Build in some transition time between activities.

In addition to building some margin around meetings and appointments, plan some transition time throughout your day as you switch between activities and contexts (home versus work versus gym, etc.).

Powering through our days may seem productive, but it leads to diminishing returns when we do not take some time to recharge.

Shorten your meetings by a few minutes so you have a little bit of time to yourself. Add small margins of time as you go from one location to another. Take your lunch break away from your desk.

Give yourself short breaks to grab coffee or water, close open tabs, breathe, catch up on your notes, stretch, look out a window, or better yet, go outside for a moment.

Say no when you mean it.

We have all heard the advice that we need to learn to say “no” more. But how many of us have taken active steps to apply it?

It can be hard to overcome the discomfort of declining requests when we have been conditioned to say yes for years.

The easiest way to implement this advice is to take the time to think through the different types of requests we receive and decide in advance what criteria we will use to determine if they are worth pursuing.

Then, prepare a short script to decline offers and requests that do not meet the requirements. Using a templated script will save you so much time and hesitation.

3. Create Mental Space

Take a break from outside stimuli.

Take short breaks from all external input. A few minutes in silence, away from your phone and computer, can help you reset.

Use this time to meditate, do breathing exercises, or go for a short walk. Or use this time to simply do nothing. Staring out the window so your brain can take a break is a good use of your time.

If you still have a commute, spend a few minutes driving in complete silence. Allow your mind to calm down.

Use the transition time you have inserted in your schedule to pause and unplug from the constant flow of information coming at you.

Develop a reflective practice.

Making reflection a part of our routine can do wonders for your mental space.

Write Things Down.

Have a system for capturing your ideas and keeping track of actionable items. Jot down notes on random things that pop up in your head throughout the day. 

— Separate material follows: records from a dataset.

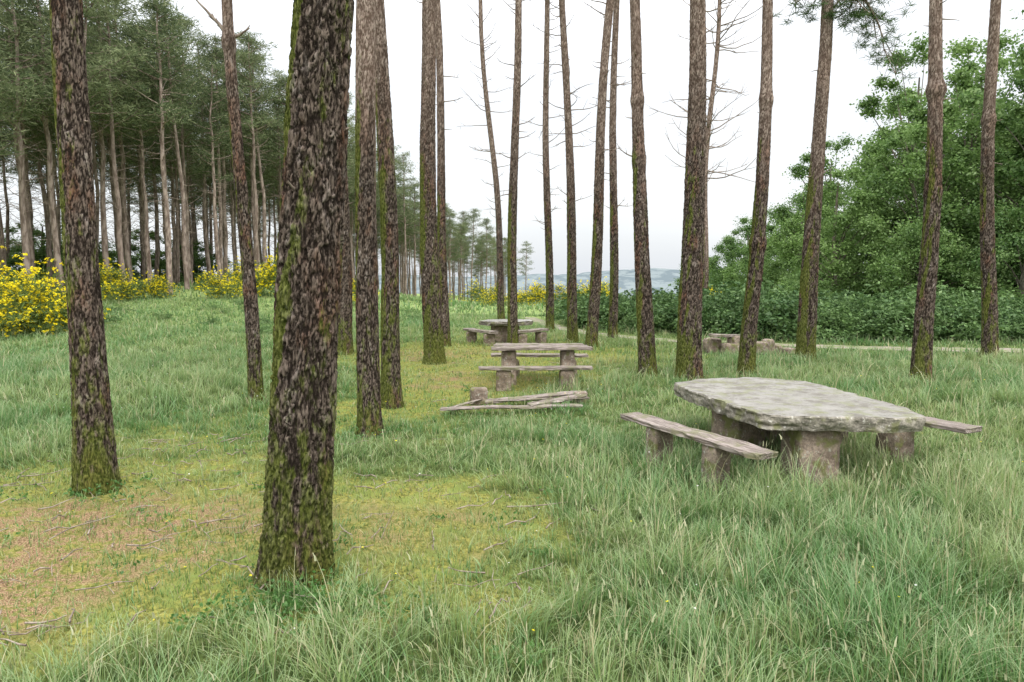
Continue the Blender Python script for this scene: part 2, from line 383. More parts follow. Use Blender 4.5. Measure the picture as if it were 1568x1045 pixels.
def pine(x, y, r0, lean, zvis, tau=14, seed=0, res=.025, cell=(.036, .095), nb=14, bl=(.12, .5), bz=(3, 13), up=(2.5, 9), upmax=.9,
         depth=None, H=None, ly=0.0, wob=.05, ring=None, extra=None, curl=.035, br=1.0, flare=(.22, .16), mossk=1.0):
    rs = np.random.default_rng(seed + 100)
    H = H or rs.uniform(16.5, 18.5)
    z = np.r_[np.arange(-.2, zvis + .5, res * 1.25), np.linspace(zvis + .5, H, 26)[1:]]
    nt_ = max(18, int(2 * PI * r0 / res)); th = np.arange(nt_) / nt_ * 2 * PI
    TH, Z = np.meshgrid(th, z)
    A1 = TH + PI / 2
    nU = max(6, int(round(2 * PI * r0 / cell[0])))
    cu, cs = np.cos(TH), np.sin(TH)
    wv_ = 1.8 * (vn(cu * 3 + Z * 3.1, cs * 3 + Z * 2.3, seed) - .5) + 1.4 * (vn(cu * 11 + Z * 14, cs * 11 + Z * 3, seed + 2) - .5)
    u = TH / (2 * PI) * nU + wv_
    v = Z / cell[1] + 2.4 * (vn(cu * 4 + 7, cs * 4 + Z * 5, seed + 4) - .5) + 1.3 * (vn(cu * 14 + Z * 9, cs * 14, seed + 6) - .5)
    e, idr = worley(u, v, nU, seed + .37)
    # second, coarser plate system breaks up the regularity
    nU2 = max(4, nU // 2)
    e2, id2 = worley(TH / (2 * PI) * nU2 + wv_ * .5 + .3, Z / (cell[1] * 2.6) + 1.5 * vn(cu * 2, cs * 2 + Z * 2, seed + 14), nU2, seed + 3.1)
    e = np.minimum(e, e2 * 1.6)
    zz = np.clip(Z, 0, None)
    rad = r0 * np.exp(-zz / tau) * (1 + flare[0] * np.exp(-zz / flare[1])) * (1 - .75 * S(Z, H - 3, H))
    dp = depth if depth else r0 * .065
    upf = upmax * S(Z + 1.5 * (vn(cu * 1.5, cs * 1.5 + Z * .8, seed) - .5), up[0], up[1])
    fn = fbm(cu * 14 + Z * 16, cs * 14 + Z * 5, seed)
    rad = rad + dp * (S(e + .5 * (fn - .5), -.05, .35) * (.4 + .5 * idr + .4 * id2) - .6) * (1 - .6 * upf) + dp * .8 * (fn - .5) + r0 * .14 * (fbm(cu * 1.3 + Z * 1.1, cs * 1.3 + Z * .4, seed + 8) - .5)
    if ring:
        for (rz, ra) in ring: rad = rad * (1 + ra * np.exp(-((Z - rz) / .13) ** 2) * (.6 + .8 * vn(cu * 2, cs * 2, seed + rz)))
    ph1, ph2 = rs.uniform(0, 6, 2)
    def cxy(zq):
        w = wob * (np.sin(zq * .55 + ph1) - math.sin(ph1)); w2 = wob * (np.sin(zq * .7 + ph2) - math.sin(ph2))
        return lean * zq + w * np.minimum(1, np.abs(zq) / 2), ly * zq + w2 * np.minimum(1, np.abs(zq) / 2)
    CX, CY = cxy(Z)
    V = np.stack([CX + np.cos(A1) * rad, CY + np.sin(A1) * rad, Z], -1)
    low = S(1.9 - Z, -.2, 2.0) * (.3 + .65 * vn(cu * 1.2 + seed, cs * 1.2 + Z, seed + 12))
    side = .35 + .65 * S(-np.cos(A1 + .35), -.4, .6)
    patch = S(fbm(cu * 1.6 + 5, cs * 1.6 + Z * 1.3, seed + 3), .38, .56) * side * S(5.6 - Z, 0, 2.4)
    moss = np.maximum(low, patch) * mossk
    acc = Acc(['edge', 'prand', 'moss', 'upper', 'lr', 'h'])
    nz = len(z); i = np.arange(nz - 1)[:, None] * nt_; j = np.arange(nt_)[None, :]; k = (j + 1) % nt_
    acc.add(V.reshape(-1, 3), np.stack([i + j, i + k, i + nt_ + k, i + nt_ + j], -1).reshape(-1, 4), 0, True,
            edge=e.ravel(), prand=(.6 * idr + .4 * id2).ravel() * 1.15, moss=moss.ravel(), upper=upf.ravel())
    for q in range(nb):
        zq = rs.uniform(*bz); a, c = cxy(zq); az = rs.uniform(0, 2 * PI)
        rq = r0 * math.exp(-zq / tau) * .8
        L = rs.uniform(*bl) * (1.0 + .3 * (zq > 6))
        dead_branch(acc, (a + math.cos(az) * rq, c + math.sin(az) * rq, zq), az, rs.uniform(-.15, .4), L, (.012 + .008 * L) * br, 1, 2 if L > .4 else 0, curl)
    crown(acc, cxy, 14.2, H, 2.0, 8, 5, 22, .22, .035, 1, 2)
    if extra: extra(acc, cxy)
    return obj('pine_tree', acc.mesh('pine_tree', [M_bark, M_dead, M_need2]), (x, y, T1(x, y)))

def hang_branch(acc, cxy):
    for z0, az, L, dr in [(8.2, -.25, 1.7, -2.1), (8.2, .1, 1.9, -1.6), (8.2, .0, 1.4, -1.2), (7.9, PI - .2, .8, -.2), (7.7, -.6, 1.0, -.4)]:
        a, c = cxy(z0); n = 9; P = []
        for s in np.linspace(0, 1, n):
            P.append([a + math.cos(az) * L * s * .8, c + math.sin(az) * L * s * .8, z0 + .25 * math.sin(s * 2.5) + dr * s * s])
        P = np.array(P) + R.normal(size=(n, 3)) * .03
        V, F = tube(P, .03 * np.linspace(1, .3, n), 5); acc.add(V, F, 1, True)
        C = []
        for k in range(2, n):
            for q in range(5):
                d = R.normal(size=3) * np.array([.24, .24, .25]) + np.array([0, 0, -.1]); e = P[k] + d
                V, F = tube(np.array([P[k], (P[k] + e) / 2 + [0, 0, .03], e]), [.008, .006, .004], 3); acc.add(V, F, 1, True); C.append(e)
        needles(acc, np.array(C), 36, .04, .12, .012, 2)
pine(-3.71, 5.95, .142, .0, 4.6, 24, 1, .010, nb=3, bl=(.05, .1), bz=(2.5, 4.5), up=(4, 10), flare=(.38, .5))
pine(-1.39, 4.20, .205, .078, 4.0, 18, 2, .0075, nb=3, bl=(.05, .12), bz=(2, 3.4), up=(4, 12), depth=.019, wob=.02, mossk=1.15)
def forked(acc, cxy):
    a, c = cxy(5.6)
    for az, el, L in [(PI * .95, .75, .75), (.3, .4, .35), (2.6, 1.0, .5)]:
        dead_branch(acc, (a, c, 5.35), az, el, L, .035, 1, 2)
pine(-3.93, 10.36, .112, -.015, 6.2, 14, 3, .016, nb=5, bl=(.08, .2), up=(3.5, 6.5), ring=[(5.3, .35)], extra=forked)
pine(-1.73, 8.17, .146, .0, 5.6, 15, 4, .013, nb=2, up=(2.8, 4.0), upmax=1.0, bl=(.05, .15))
pine(-1.78, 9.99, .148, -.024, 6.2, 15, 5, .016, nb=3, up=(3, 6), bl=(.05, .2), mossk=1.2)
pine(-4.15, 16.9, .19, 0, 8, 15, 6, .03, nb=6)
pine(-1.72, 15.0, .225, -.008, 8.2, 15, 7, .02, nb=12, bz=(4, 12), bl=(.1, .35), up=(3, 8), mossk=1.2)
pine(-1.86, 18.9, .15, -.02, 9.2, 16, 8, .03, nb=14)
pine(-.44, 28.9, .16, -.07, 13.5, 19, 9, .035, nb=44, bz=(4, 13.3), bl=(.4, 1.1), up=(3, 8), wob=.1, br=.8)
pine(.02, 19.2, .15, .012, 9.8, 18, 10, .026, nb=24, bz=(4, 12), bl=(.15, .6), up=(3, 8))
pine(1.35, 24.2, .155, -.013, 11.6, 19, 11, .03, nb=38, bz=(3.5, 12), bl=(.3, .8), up=(3, 8), br=.8)
pine(1.80, 20.1, .16, -.041, 10.2, 16, 12, .026, nb=40, bz=(4, 12), bl=(.3, .9), up=(3, 7), br=.8)
pine(2.2, 18.9, .165, .055, 9.6, 20, 13, .026, nb=20, bz=(4, 12), bl=(.2, .6), up=(3, 8), wob=.09)
pine(3.23, 21.8, .155, .0, 10.6, 18, 14, .028, nb=20, bz=(4, 12), bl=(.2, .6), up=(3, 8))
pine(2.63, 13.1, .175, -.061, 7.4, 11, 15, .018, nb=22, bz=(3.3, 12), bl=(.12, .45), up=(2.5, 6), ring=[(5.2, .2), (4.1, .15)])
pine(3.29, 12.6, .235, -.01, 7.2, 13, 16, .016, nb=8, bz=(4, 12), bl=(.08, .25), up=(3, 7.5))
pine(8.08, 29, .17, .03, 13.6, 17, 17, .035, nb=64, bz=(5.5, 13.4), bl=(.8, 2.0), up=(1, 4), upmax=1.0, wob=.1, curl=.06, br=.95)
pine(4.53, 13.1, .16, .02, 7.4, 13, 18, .018, nb=12, bz=(3, 12), bl=(.08, .25), up=(2.5, 6), ring=[(2.55, .25), (5.2, .2)])
pine(6.66, 15.4, .215, .013, 8.4, 13, 19, .02, nb=12, bz=(4, 12), bl=(.1, .3), up=(2.5, 7), extra=hang_branch)
pine(7.49, 12.4, .17, -.012, 7.2, 13, 20, .018, nb=12, bz=(3, 12), bl=(.1, .3), up=(3, 6.5), ring=[(5.15, .4), (3.4, .15)])
pine(11.54, 16.4, .18, -.04, 8.8, 15, 21, .024, nb=12, bz=(4, 12), bl=(.1, .35), up=(3, 7), ring=[(5.6, .2)])

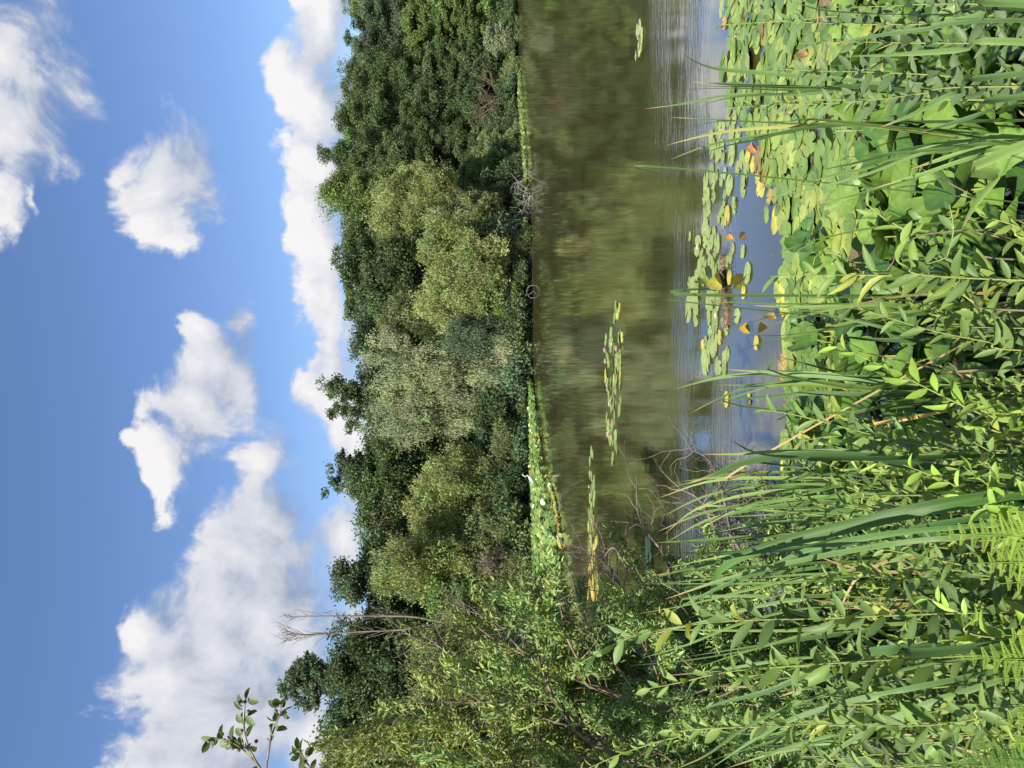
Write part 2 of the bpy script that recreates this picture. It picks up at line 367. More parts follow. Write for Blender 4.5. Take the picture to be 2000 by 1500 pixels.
def make_trunk(top, r, cp, rg, mat=None, lean=(0, 0), base=(0, 0), limbs=14):
    mb = MB(); n = 9; z = np.linspace(-.3, top, n)
    pts = np.stack([base[0] + lean[0] * z / top + rg.normal(0, .1, n), base[1] + lean[1] * z / top + rg.normal(0, .1, n), z], 1)
    tube(mb, cat(pts, 18), np.linspace(r, r * .25, 18), 8)
    if len(cp):
        for q in cp[rg.choice(len(cp), min(limbs, len(cp)), replace=False)]:
            zz = np.clip(max(q[2] - 1.1 * math.hypot(q[0], q[1]), q[2] * .45), .3, top * .95); s = np.array([np.interp(zz, z, pts[:, 0]), np.interp(zz, z, pts[:, 1]), zz])
            mid = s * .45 + q * .55 + (0, 0, -.06 * np.linalg.norm(q - s)) + rg.normal(0, .12, 3)
            tube(mb, cat([s, mid, q], 7), np.linspace(r * .38, r * .07, 7), 4)
    return mb
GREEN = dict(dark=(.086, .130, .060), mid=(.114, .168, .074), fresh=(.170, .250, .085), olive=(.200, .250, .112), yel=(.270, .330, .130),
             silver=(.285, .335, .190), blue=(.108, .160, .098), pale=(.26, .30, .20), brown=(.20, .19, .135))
def tree(iy, vt, vb, hw, dy, style, colr, label, leaf=.30, rc=1.0, nl=420, dens=1.0, name=None, group=None, extra=(), trunk=None, trad=.22, cut=1.0, ground=None):
    """iy: centre pixel; vt/vb: pixels of crown top/bottom; hw: half width px; dy: metres behind the shore"""
    x0 = (750 - iy) / F; Y = 60.
    for _ in range(30): Y = .5 * Y + .5 * (far_shore(x0 * Y) + dy)
    if ground is not None: Y = ground
    s = Y / F; base = np.array((x0 * Y, Y, float(ground_z(x0 * Y, Y))))
    zt = H + (HOR - vt) * s - base[2]; zb = max(H + (HOR - vb) * s - base[2], .1); hwm = hw * s
    rg = np.random.default_rng(int(iy * 7 + vt)); zt += rc * .45; hwm = max(hwm - rc * .15, hwm * .8); hz = (zt - zb) / 2; cz = (zt + zb) / 2
    rd = min(hwm, 5.5) * .9
    lobes = [((0, 0, cz), (hwm * .8, rd * .8, hz * .92))]
    for _ in range(6):
        an = rg.uniform(0, 2 * np.pi); q = rg.uniform(.35, .62); hh = rg.uniform(-.65, .55)
        lobes.append(((math.cos(an) * hwm * q, math.sin(an) * rd * q, cz + hh * hz), (hwm * .42, rd * .42, hz * .36)))
    for ex, ev, ew, eh in extra:      # extra lobes given in photo pixels
        lobes.append((((iy - ex) * s, rg.uniform(-1, 1), H + (HOR - ev) * s - base[2]), (ew * s, ew * s * .8, eh * s)))
    area = sum(l[1][0] * l[1][2] for l in lobes) * 3.4
    nc = int(max(10, area / (rc * rc) * .62 * dens))
    kind = name or ('deciduous_tree' if style == 'broad' else ('willow_tree' if zt > 5 else 'willow_shrub'))
    root = thing(kind, base, label, 'shrub' if 'shrub' in kind else 'tree', group)
    cmb, cp = make_crown(lobes, nc, nl, rc, leaf, GREEN[colr], rg, style)
    cmb.build('crown', M_TREE, root)
    make_trunk(zt * .8 * cut, trad, cp, rg).build('trunk', trunk or M_BARK, root)
    return root
TR = 'trees of the wood across the pond'
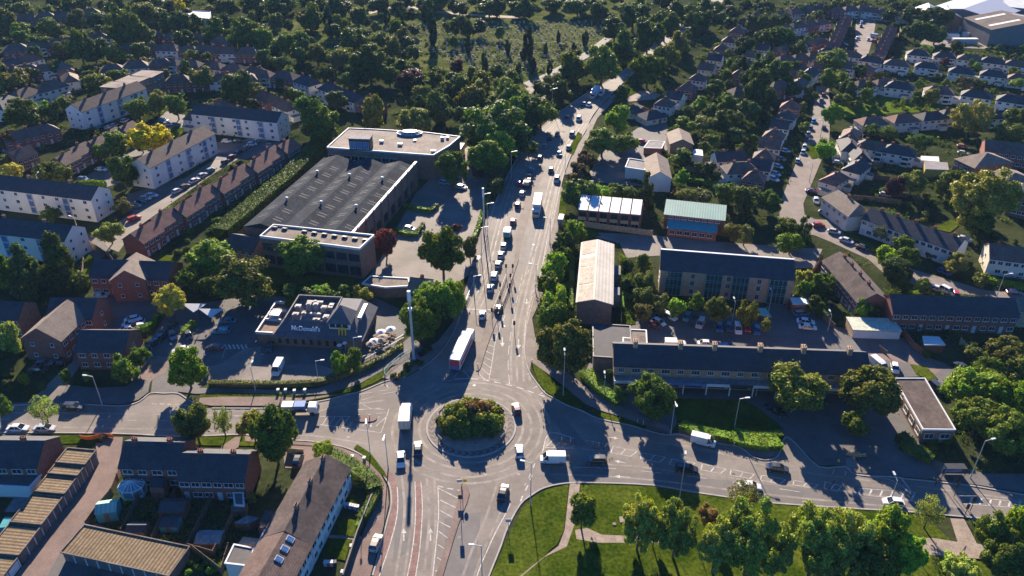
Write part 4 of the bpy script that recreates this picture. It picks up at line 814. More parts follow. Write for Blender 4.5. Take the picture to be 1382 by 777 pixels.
rid((1330,188),(1400,196), 8, 10, 5.5, 'brick', 'brownt', 'long brown roofed brick', 'institution', 'care home', 8, 0, ())
# brick flats at the left
rid((91,405),(49,443), 9.5, 10, 6.2, 'brick', 'tant', 'red brick flats with long tan', 'brick_flats', 'apartment block', 5, 0, (), 2, ends=2)
rid((69,402),(131,402.5), 9.2, 9, 6.2, 'brick', 'slate', 'red brick dark roofed rear wing of', 'brick_flats', 'apartment block', 5, 0, (), 2, ends=1)
eav((100,476),(167,476.5), 9, 5.3, 8.2, 'brick', 'slate', 'small red brick dark roofed', 'brick_flats', 'apartment block', 4, 0, (), 2, ends=1)
eav((-30,432),(24,433), 8, 5.4, 8, 'brownbrick', 'slate', 'dark roofed brick', 'brick_flats', 'apartment block', 4, 0, ())
eav((120,375),(166,376), 9, 6, 8.8, 'brick', 'slate', 'red brick left wing of', 'brick_flats', 'apartment block', 4, 0, (), ends=1); eav((181,377),(226,379), 9, 6, 8.8, 'brick', 'slate', 'red brick right wing of', 'brick_flats', 'apartment block', 4, 0, (), ends=1)
rid((184,341),(168,365), 9.6, 9, 6.6, 'brick', 'tant', 'pale roofed middle gable of', 'brick_flats', 'apartment block', 3, 0, (), ends=2)
# bottom-left terraces
eav((-30,632),(49,633), 8.6, 5.2, 8.0, 'brick', 'slate', 'left hand red brick terraced row of', 'terraced_houses', 'house', 4, 0, (.3,), doors=1, group=None, ww=1.7)
eav((159.5,633),(240,635), 8.4, 5.2, 8.0, 'brick', 'slate', 'red brick dark roofed terraced row with conservatory', 'terraced_houses', 'house', 4, 0, (-.65,.55), doors=1, ww=1.7)
eav((239,650),(329,652), 8.4, 5.2, 8.0, 'brick', 'slate', 'red brick dark roofed terraced row of', 'terraced_houses', 'house', 6, 0, (-.45,.55), doors=2, ww=1.6)
# diagonal white terrace
def diag():
    X, Y, rot, L = from_ridge((440,614), (384,716), 7.7)
    a = house('terraced_houses', 'white walled grey brown roofed diagonal row of', X, Y, rot, L, 8.9, 5.1, 7.7, 'white', 'feltbrown', 0, 9, 2, (-.85,-.2,.45), 'brownbrick', 'house', doors=3)
    X, Y, rot, L = from_ridge((383.5,717), (340,793), 7.7)
    b = house('terraced_houses', 'reddish roofed near end of the diagonal row with rooflights', X, Y, rot, L, 8.9, 5.1, 7.62, 'white', 'redt' if 0 else 'brownt', 0, 6, 2, (), 'brick', 'house', doors=2)
    rf = [c for c in b.children if c.name.startswith('roof')][0]
    for t in (-.86, -.5, -.12):
        m = MB(); m.box(-.55, .55, -.7, .7, 0, .1); w_ = m.build('rooflight', M['fascia'], rf); g = MB(); g.box(-.42,.42,-.57,.57,.102,.13); g.build('pane', M['roofglass'], w_)
        sl = math.atan2(2.52, 4.45); s = 1
        w_.location = (t*L/2, 1.4, 7.62-1.4*math.tan(sl)+.2); w_.rotation_euler = (-sl, 0, 0)
    return a, b
DG = diag()
# ---------------- particular buildings
def quadblk(name, look, cat, corners, h, wall, roof, para=.35, edge='fascia', pw=.3):
    """flat roofed block from roof corners surveyed at height h; returns root, local corner list"""
    P = gp(corners, h); c = sum(P, Vector())/len(P); o = empty(name, (c.x, c.y, 0)); L = [((p-c).x, (p-c).y) for p in P]
    ar = sum(L[k][0]*L[(k+1)%len(L)][1]-L[(k+1)%len(L)][0]*L[k][1] for k in range(len(L)))
    if ar < 0: L = L[::-1]
    m = MB(); m.prism(L, 0, h-.25); m.build('wall', M[wall], o)
    m = MB(); m.prism([(x*.995, y*.995) for x, y in L], h-.247, h); m.build('roof', M[roof], o)
    if para:
        m = MB(); 
        for k in range(len(L)):
            a, b = Vector((*L[k], 0)), Vector((*L[(k+1)%len(L)], 0)); d = (b-a).normalized(); m.bar(a+d*pw*.51+Vector((0,0,h+para/2-.12)), b-d*pw*.51+Vector((0,0,h+para/2-.12))+d*pw*.98, pw, para+.25)
        m.build('parapet', M[edge], o)
    reg(o, look, cat); return o, L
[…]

Don’t use your mind for storage. Free up your mental bandwidth for better processing.

You will feel lighter and less anxious when you are not stressed about remembering everything. Outsource the record-keeping to your productivity tools. 

You will feel less frazzled and less anxious when you have more mental margin. You will also have more capacity to respond kindly to yourself and others.

When you have some mental space, you will have more bandwidth to show up as your level-headed, pleasant self.

4. Declutter your physical spaces

A cluttered environment can cause stress, anxiety, and feelings of overwhelm. It also creates more “stuff” we need to take care of.

Research has shown that cluttered spaces can negatively impact cognitive function, making it harder to focus and process information. 

By decluttering and organizing your space, you can create a more calm and peaceful environment that can help reduce stress and promote relaxation. 

A Few Parting Words

If you have bought into hustle culture and if you find yourself obsessed with productivity, the idea of creating some open space in your life might feel uncomfortable at first.

But you wouldn’t use your phone or laptop for days without ever recharging it. You simply couldn’t. What I am suggesting here is that you extend yourself the same grace as you do inanimate objects in your life.

Start small, create some space to breathe, and see how your productivity improves when you have adequate time to rest, recharge and reboot.

So, take a deep breath with me. Won’t you?